INFO 201, INFO 340, CSE 163, CSE 414

Ask me about

I play a variety of sports including basketball, usually at the IMA with my friends. I also really enjoy website development, and have been getting into Next.JS lately and trying component UI libraries such as Aceternity UI.

Notable academic failure

During the Spring of my second year, I struggled with work-life balance because I believed that taking as many credits as possible was the best approach. I enrolled in 18 credits, including three STEM courses, while also being involved in two other RSOs. Although some might be able to handle this workload, I realized that it significantly affected my work-life balance. I had little time to socialize or pursue hobbies and activities I enjoy outside of classwork. As someone who finds it hard to feel satisfied, I thought I would eventually find fulfillment through productivity and a heavy course load. However, I ended up feeling dull and lackluster—quite the opposite of satisfaction.

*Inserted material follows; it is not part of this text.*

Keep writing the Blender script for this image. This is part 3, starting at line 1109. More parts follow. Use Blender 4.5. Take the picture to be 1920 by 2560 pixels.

Forest, Physics, they/them

Forest, Physics, they/them

Senior,

I've taken

All of the 200 level physics classes, Electromagnetism (321-323), Electronics (334, 335), and Classical Mechanics (329).

Ask me about

Making music and horror movies/books

Notable academic failure

I’ve always struggled with procrastination and time management. These bad habits finally caught up with me when I took Thermal Physics (224). I received a pretty bad grade in the class and it made me realize that I needed to change the way I approached school. I started spending dedicated study time in the library and found some study buddies who didn’t mind me leeching off of their motivational energy (I highly recommend the latter method to anyone struggling like I was). I’m happy to report that I now have much healthier and more effective study habits!